**Instruction**
Write out the data below exactly as given, without any of its pictures.

------------

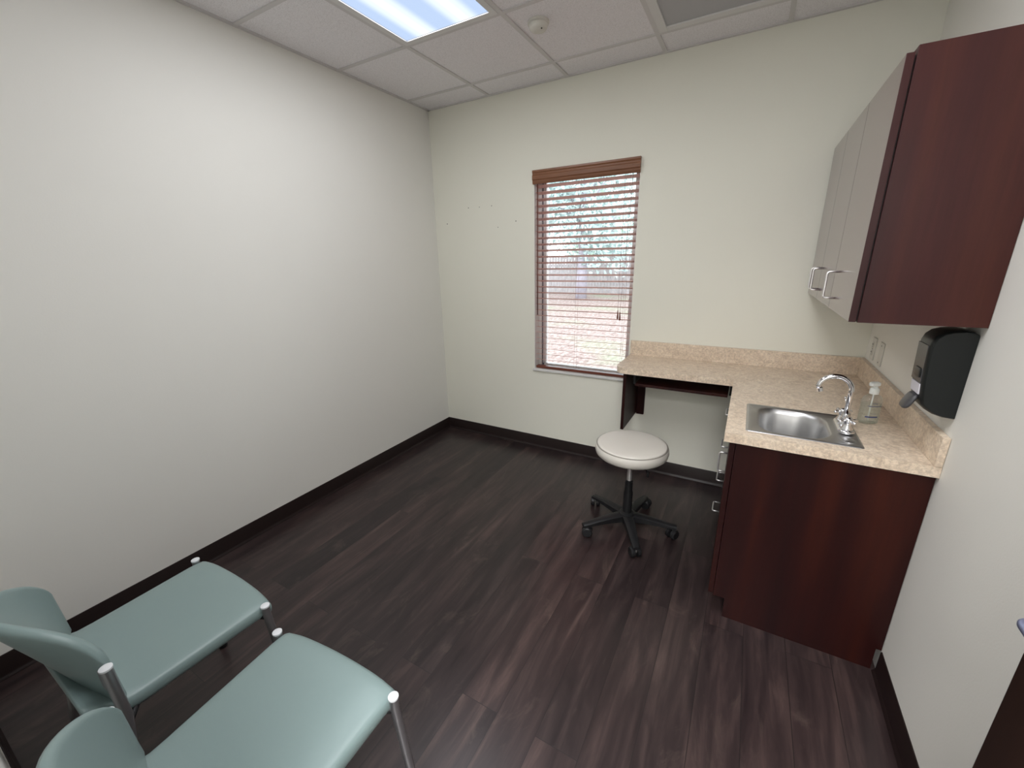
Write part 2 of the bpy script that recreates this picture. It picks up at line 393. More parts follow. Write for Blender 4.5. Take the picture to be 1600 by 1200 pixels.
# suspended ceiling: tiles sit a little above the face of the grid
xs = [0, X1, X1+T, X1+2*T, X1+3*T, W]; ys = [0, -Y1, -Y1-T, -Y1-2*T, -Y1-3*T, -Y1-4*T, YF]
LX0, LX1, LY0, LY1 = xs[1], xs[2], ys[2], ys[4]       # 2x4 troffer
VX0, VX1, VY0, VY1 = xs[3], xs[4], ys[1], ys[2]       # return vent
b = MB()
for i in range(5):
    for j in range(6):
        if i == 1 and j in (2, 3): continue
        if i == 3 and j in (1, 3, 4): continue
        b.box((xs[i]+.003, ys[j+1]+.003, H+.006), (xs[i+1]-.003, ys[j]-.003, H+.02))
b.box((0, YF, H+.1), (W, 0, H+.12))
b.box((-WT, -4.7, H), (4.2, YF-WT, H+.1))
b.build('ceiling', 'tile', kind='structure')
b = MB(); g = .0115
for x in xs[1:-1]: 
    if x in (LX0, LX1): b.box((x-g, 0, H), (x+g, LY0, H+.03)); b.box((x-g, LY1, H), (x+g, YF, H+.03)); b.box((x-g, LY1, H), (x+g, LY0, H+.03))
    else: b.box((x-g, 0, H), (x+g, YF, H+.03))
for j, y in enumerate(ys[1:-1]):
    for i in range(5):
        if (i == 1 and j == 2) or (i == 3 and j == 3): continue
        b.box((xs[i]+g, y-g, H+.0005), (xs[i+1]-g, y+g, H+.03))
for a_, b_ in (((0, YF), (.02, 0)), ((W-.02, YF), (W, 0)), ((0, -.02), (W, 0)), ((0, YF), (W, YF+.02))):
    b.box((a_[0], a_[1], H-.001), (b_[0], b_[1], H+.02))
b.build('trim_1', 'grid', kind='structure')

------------

**Output**
Write part 2 of the bpy script that recreates this picture. It picks up at line 393. More parts follow. Write for Blender 4.5. Take the picture to be 1600 by 1200 pixels.
# suspended ceiling: tiles sit a little above the face of the grid
xs = [0, X1, X1+T, X1+2*T, X1+3*T, W]; ys = [0, -Y1, -Y1-T, -Y1-2*T, -Y1-3*T, -Y1-4*T, YF]
LX0, LX1, LY0, LY1 = xs[1], xs[2], ys[2], ys[4]       # 2x4 troffer
VX0, VX1, VY0, VY1 = xs[3], xs[4], ys[1], ys[2]       # return vent
b = MB()
for i in range(5):
    for j in range(6):
        if i == 1 and j in (2, 3): continue
        if i == 3 and j in (1, 3, 4): continue
        b.box((xs[i]+.003, ys[j+1]+.003, H+.006), (xs[i+1]-.003, ys[j]-.003, H+.02))
b.box((0, YF, H+.1), (W, 0, H+.12))
b.box((-WT, -4.7, H), (4.2, YF-WT, H+.1))
b.build('ceiling', 'tile', kind='structure')
b = MB(); g = .0115
for x in xs[1:-1]: 
    if x in (LX0, LX1): b.box((x-g, 0, H), (x+g, LY0, H+.03)); b.box((x-g, LY1, H), (x+g, YF, H+.03)); b.box((x-g, LY1, H), (x+g, LY0, H+.03))
    else: b.box((x-g, 0, H), (x+g, YF, H+.03))
for j, y in enumerate(ys[1:-1]):
    for i in range(5):
        if (i == 1 and j == 2) or (i == 3 and j == 3): continue
        b.box((xs[i]+g, y-g, H+.0005), (xs[i+1]-g, y+g, H+.03))
for a_, b_ in (((0, YF), (.02, 0)), ((W-.02, YF), (W, 0)), ((0, -.02), (W, 0)), ((0, YF), (W, YF+.02))):
    b.box((a_[0], a_[1], H-.001), (b_[0], b_[1], H+.02))
b.build('trim_1', 'grid', kind='structure')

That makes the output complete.